Reproduce exactly, with no pictures, each line from the opening of the material down through the line containing "for o in list(bpy.data.objects): bpy.data.objects.remove(o)".

◇ ◇ ◇ ◇

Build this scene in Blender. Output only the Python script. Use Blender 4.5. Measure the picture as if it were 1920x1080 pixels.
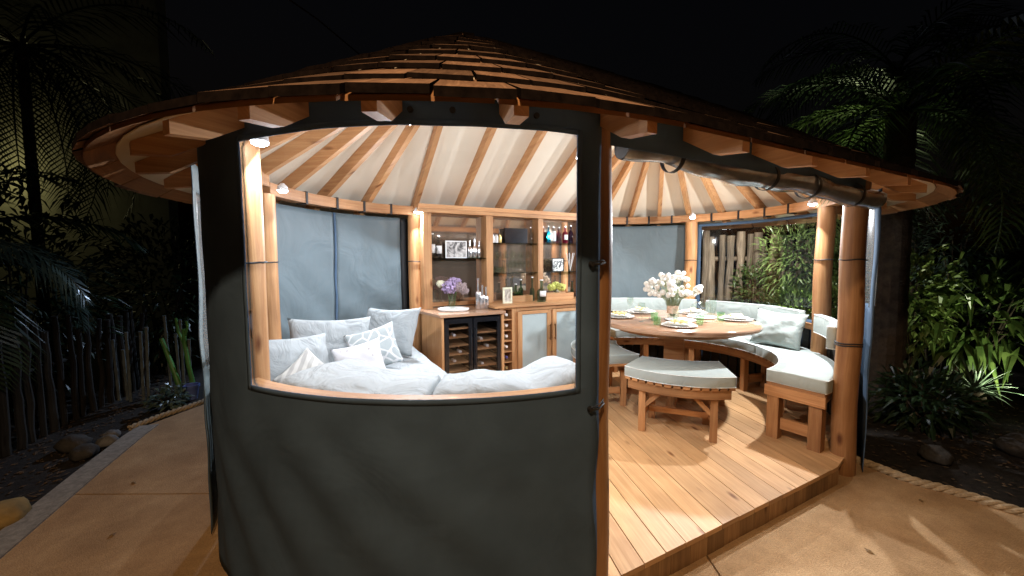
import bpy, math, random
from math import sin, cos, pi, radians, atan2, hypot, sqrt
from mathutils import Vector, Matrix, noise
random.seed(7)
S = bpy.context.scene
C = S.collection
for o in list(bpy.data.objects): bpy.data.objects.remove(o)

# ---------------------------------------------------------------- camera
cd = bpy.data.cameras.new('camera'); cam = bpy.data.objects.new('camera', cd); C.objects.link(cam)
cd.sensor_width = 36.0; cd.lens = 737.8/1920*36; cd.clip_start = .02; cd.clip_end = 300
cam.matrix_world = Matrix.Translation((0, 0, 1.6)) @ Matrix.Rotation(pi/2-.0691, 4, 'X') @ Matrix.Rotation(-.0042, 4, 'Z')
S.camera = cam
# ---------------------------------------------------------------- world: night sky
W = bpy.data.worlds.new('World'); S.world = W; W.use_nodes = True
wn = W.node_tree.nodes; wl = W.node_tree.links
sky = wn.new('ShaderNodeTexSky'); sky.sky_type = 'NISHITA'; sky.sun_disc = False
sky.sun_elevation = radians(-3); sky.sun_rotation = radians(150)
wn['Background'].inputs['Strength'].default_value = .03
wl.new(sky.outputs[0], wn['Background'].inputs[0])
moon = bpy.data.lights.new('moon', 'SUN'); moon.energy = .004; moon.angle = radians(.5); moon.color = (.75, .85, 1)
mo = bpy.data.objects.new('moon', moon); C.objects.link(mo); mo.rotation_euler = (radians(40), 0, radians(150))
# ---------------------------------------------------------------- lights of the place
def lamp(name, kind, loc, energy, col, radius=.03, target=None, angle=None, blend=.4, size=None):
    l = bpy.data.lights.new(name, kind); l.energy = energy; l.color = col
    if kind == 'AREA': l.size = size or .3
    else: l.shadow_soft_size = radius
    o = bpy.data.objects.new(name, l); C.objects.link(o); o.location = loc
    if target is not None:
        o.rotation_euler = (Vector(target)-Vector(loc)).to_track_quat('-Z', 'Y').to_euler()
    if kind == 'SPOT': l.spot_size = radians(angle or 90); l.spot_blend = blend
    return o
# warm porch lamp of the house behind the photographer
lamp('porch_light', 'SPOT', (-.2, -.8, 3.8), 310, (1, .66, .37), .07, (0, 2.2, 0), 96, .5)
# garden uplight in the bed on the right, and one by the neighbour's wall on the left
lamp('garden_uplight', 'SPOT', (4.98, 3.60, .18), 85, (.95, 1, .66), .03, (5.0, 4.8, .95), 84, .9)
lamp('palm_uplight', 'SPOT', (4.3, 6.3, .1), 420, (.88, 1, .5), .03, (3.75, 4.4, 3.1), 34, .7)
lamp('neighbour_lamp', 'POINT', (-11.4, 8.4, 3.6), 15, (1, .92, .45), .05)
lamp('added_path_fill', 'SPOT', (-3.3, 7.6, 2.7), 260, (.55, .72, 1), .04, (-3.4, 4.4, 0), 70, .8)  # added cool lamp, stands in for LED spill on the path
lamp('rear_flood', 'SPOT', (3.35, 5.75, 2.02), 130, (1, .96, .88), .03, (4.4, 6.9, 1.1), 130, .8)
S.view_settings.view_transform = 'Standard'; S.view_settings.look = 'None'
S.view_settings.exposure = .12; S.view_settings.gamma = 1; S.view_settings.use_curve_mapping = False
S.render.engine = 'CYCLES'
S.cycles.max_bounces = 10; S.cycles.transparent_max_bounces = 24; S.cycles.transmission_bounces = 8
S.cycles.caustics_reflective = False; S.cycles.caustics_refractive = False
S.cycles.sample_clamp_indirect = 3

# ---------------------------------------------------------------- materials
MATS = {}
def nt(name):
    m = bpy.data.materials.new(name); m.use_nodes = True; t = m.node_tree
    MATS[name] = m
    return m, t, t.nodes, t.links, t.nodes['Principled BSDF']
def N(t, kind, **kw):
    n = t.nodes.new(kind)
    for k, v in kw.items():
        if k in n.inputs: n.inputs[k].default_value = v
        else: setattr(n, k, v)
    return n
def ramp(t, stops):
    r = t.nodes.new('ShaderNodeValToRGB'); e = r.color_ramp.elements
    e[0].position, e[0].color = stops[0][0], (*stops[0][1], 1)
    e[1].position, e[1].color = stops[-1][0], (*stops[-1][1], 1)
    for p, c in stops[1:-1]:
        x = e.new(p); x.color = (*c, 1)
    return r
def wood(name, light, dark, rough=.55, knots=True, grain=(1.2, 26), bump=.15, vary=.35, spec=.35):
    m, t, n, l, b = nt(name)
    uv = N(t, 'ShaderNodeUVMap'); oi = N(t, 'ShaderNodeObjectInfo')
    mul = N(t, 'ShaderNodeVectorMath', operation='SCALE'); mul.inputs[0].default_value = (37.1, 53.7, 11.3)
    l.new(oi.outputs['Random'], mul.inputs['Scale'])
    mp = N(t, 'ShaderNodeMapping'); mp.inputs['Scale'].default_value = (grain[0], grain[1], 1)
    l.new(uv.outputs[0], mp.inputs[0])
    ad = N(t, 'ShaderNodeVectorMath', operation='ADD'); l.new(mp.outputs[0], ad.inputs[0]); l.new(mul.outputs[0], ad.inputs[1])
    ns = N(t, 'ShaderNodeTexNoise', Scale=1.6, Detail=6.0, Roughness=.62, Distortion=.8); l.new(ad.outputs[0], ns.inputs['Vector'])
    r = ramp(t, [(.3, dark), (.52, tuple((a+c)/2 for a, c in zip(light, dark))), (.68, light)]); l.new(ns.outputs[0], r.inputs[0])
    out = r.outputs[0]
    ad2 = N(t, 'ShaderNodeVectorMath', operation='ADD'); l.new(uv.outputs[0], ad2.inputs[0]); l.new(mul.outputs[0], ad2.inputs[1])
    if knots:
        mk = N(t, 'ShaderNodeMapping'); mk.inputs['Scale'].default_value = (2.6, 7.5, 1); l.new(ad2.outputs[0], mk.inputs[0])
        vo = N(t, 'ShaderNodeTexVoronoi', Scale=1.0); l.new(mk.outputs[0], vo.inputs['Vector'])
        kr = ramp(t, [(.05, (1, 1, 1)), (.16, (0, 0, 0))]); l.new(vo.outputs['Distance'], kr.inputs[0])
        mx = N(t, 'ShaderNodeMixRGB', blend_type='MULTIPLY'); mx.inputs[2].default_value = (.35, .22, .14, 1)
        l.new(kr.outputs[0], mx.inputs[0]); l.new(out, mx.inputs[1]); out = mx.outputs[0]
    # broad blotches along the board
    n2 = N(t, 'ShaderNodeTexNoise', Scale=2.3, Detail=3.0); l.new(ad2.outputs[0], n2.inputs['Vector'])
    r2 = ramp(t, [(.3, (.72, .68, .62)), (.65, (1.08, 1.05, 1.0))]); l.new(n2.outputs[0], r2.inputs[0])
    m2 = N(t, 'ShaderNodeMixRGB', blend_type='MULTIPLY', Fac=.8); l.new(out, m2.inputs[1]); l.new(r2.outputs[0], m2.inputs[2])
    hs = N(t, 'ShaderNodeHueSaturation'); l.new(m2.outputs[0], hs.inputs['Color'])
    mr = N(t, 'ShaderNodeMapRange'); mr.inputs['To Min'].default_value = 1-vary; mr.inputs['To Max'].default_value = 1+vary*.55
    l.new(oi.outputs['Random'], mr.inputs['Value']); l.new(mr.outputs[0], hs.inputs['Value'])
    l.new(hs.outputs[0], b.inputs['Base Color'])
    b.inputs['Roughness'].default_value = rough; b.inputs['Specular IOR Level'].default_value = spec
    bp = N(t, 'ShaderNodeBump', Strength=bump, Distance=.004); l.new(ns.outputs[0], bp.inputs['Height']); l.new(bp.outputs[0], b.inputs['Normal'])
    return m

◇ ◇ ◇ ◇

Solution for this task:
Build this scene in Blender. Output only the Python script. Use Blender 4.5. Measure the picture as if it were 1920x1080 pixels.
import bpy, math, random
from math import sin, cos, pi, radians, atan2, hypot, sqrt
from mathutils import Vector, Matrix, noise
random.seed(7)
S = bpy.context.scene
C = S.collection
for o in list(bpy.data.objects): bpy.data.objects.remove(o)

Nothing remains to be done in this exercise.